かってマーク・E・スミスがおこなったような攻撃的なテクノ・サウンドに載せたスポークン・ワードで小さな女の子がなくしてしまった人形(それは彼女の唯一の友達だった)を探しているうちに深みにはまり込んでしまったと歌われる “The Dall”。かと思えば続く “LaLaLa It’s The Good Life” では陽気なシンセに誘われるまま、皮肉まじりに都会のグッド・ライフが歌い上げられる。“He Called Me Bambi” ではムードを一転エスニック調に変え、アコースティック・ギター、生のドラムにストリングスを添えて、ディーン・ブラントの物語あるいはミカ・リーヴィの世界に出てきそうな雰囲気を醸し出している。「この男はマネとモネの違いもわからない」 “The English Manipulator” で唄われるような若干のスノッブっぽさもありもするけれど、それも曲に乗ってしまえば素敵なワン・エピソードに早変わりだ。ブラック・サバスの “Planet Caravan” を下敷きにしたという “Trouble in Business Class” にはディオール・オムのリッチマンやいにしえのビル・サイクスが登場し、ロンドンのオリンピック・パークの周辺地域がかつてペストの死者の集団埋葬場所だったということが示唆される。方向性を欠き、出口を見失い、闇の中で徘徊を続けるようなこの曲には重さがあって、ひょっとしたら制作時期の世界の空気が影響しているのではないかと思わず考えてしまう(しかしこの時期に作られた音楽に暗く影を落とした世界の影響がないものなどあるのだろうか?)。

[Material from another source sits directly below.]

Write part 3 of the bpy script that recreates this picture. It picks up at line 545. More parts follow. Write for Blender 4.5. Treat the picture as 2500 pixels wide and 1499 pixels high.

結局のところオーディオブックスが優れているところはその奇妙な複雑さなのかもしれない。同世代の人間ではない男女二人、経歴もバラバラで見てきたものも違っていて、それをひとつの方向にまとめるのではなく、違ったまま混乱と差異を形にする、それこそがオーディオブックスの魅力なのだ。年齢が倍ほど違うふたりの、どちらかのための音楽ではなく、それぞれの持ち味を発揮してそのあとでバランスを取る。だから結局は尖っていくしかないのかもしれない。バランスを取ろうと思うのならば自身も相手と同じくらいの意識を持たなければならないのだから。そしてその結果として奇妙に尖ったアルバムが出来あがる。人工芝、「アストロターフ」を言い違えたことからタイトルがつけられたというこのアルバム『Astro Tough』の持つ空気はなんとも奇妙で尖っていて、そしてそれがとても魅力的に映るのだ。